I was able to re-play through Just Cause 3. – I’d played through on a friend’s PS4; but since then the DLC for the game has been released.
JC3 was already very much an action-playground. The DLC added to this: a jetpack (where you get to shoot machine-guns / missiles while flying around), mechs, and a super-action-jetboat (with machine-guns and missiles).
– My thoughs on JC3 remain more/less the same as at the start of the year; I still wish you could customise things (like in Saints Row), etc. – But in terms of “crazy action-man gameplay”, I can’t imagine how Just Cause 4 could possible top Just Cause 3.

I’ve also spent some time catching up on the Call of Duty games. (I was able to get away with playing CoD:Black Ops 2 on my laptop, barely).
– I almost feel the need for a disavowal: CoD is barely more of a game than The Sims is. No serious, enthusiastic gamer would be proud to say they enjoyed playing CoD. (As opposed to, say, The Witcher 3 or Dark Souls or etc.). – That’s fine, but also for the most part refers to CoD multiplayer. Which I don’t touch. (Nor the zombies, for that matter).
– I just play the dumb action campaign, influences of which has somehow come to dominate the FPS genre. – Which is kindof weird; ’cause the CoD games tend to throw in ACTION like the player will get bored if they go for 3 seconds without seeing an explosion or something cool happen. – And games like Homefront which follow the formula pretty closely (albeit with a more budget feel) cop a lot of shit.

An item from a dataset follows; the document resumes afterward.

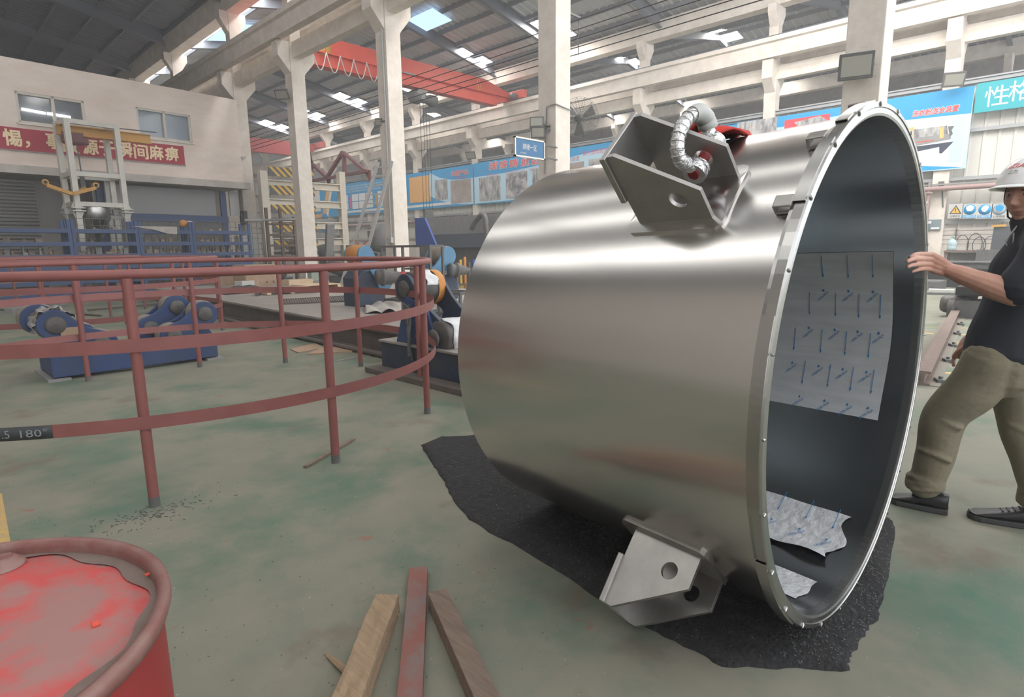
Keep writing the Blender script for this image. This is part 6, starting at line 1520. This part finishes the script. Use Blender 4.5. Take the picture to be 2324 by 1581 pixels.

That stuff I don’t mind so much.
With CoD you pretty much know what you’re getting.

CoD Ghosts, I recall, caught many bad reviews.
It’s “the one with the dog”.

– I think Zero Punctuation’s review remarked that so much of CoD gameplay involved “hey, here’s a new toy, which you get to use once, and never again”. – I think that’s accurate, and it really limits how good a ‘game’ CoD could be.
Rather than incrementally expanding a player’s tools (& the enemies they face).. fancy gimmicks which get used once leads to the game feeling like Dora-the-Explorer: receiving instructions for when to push which button at which time.

So, yeah, CoD Ghosts does that.
And continues the CoD tradition of having a super-bad-guy who wants-to-get-caught. And who you fight at the end only through a series of quick-time-events.
– So, yeah. You know what you’re getting.

CoD: Advanced Warfare. “the one with Kevin Spacey”.
– Holy shit, I found it hard to tell whether the (pre-rendered) cutscenes were computer-rendered or live-action. I’m fairly sure the scenes must be computer-generated.

CoD:AW at least adds a game-mechanic you get to keep using throughout: you have a new exo-suit. (Kindof like a lamer version of Crysis’ exo-suit, although it’ll be different in different levels).
– There was also one interesting level: your left-arm gets injured, so you’re unable to reload and must continuously pick up weapons (with ammo) from fallen enemies. – It’s a nice example of requiring the player to adapt from the game’s typical gameplay.

CoD:AW was less annoying than CoD:Ghosts. But they’re both the same blob-ish cinematic blur of action, which is fun enough.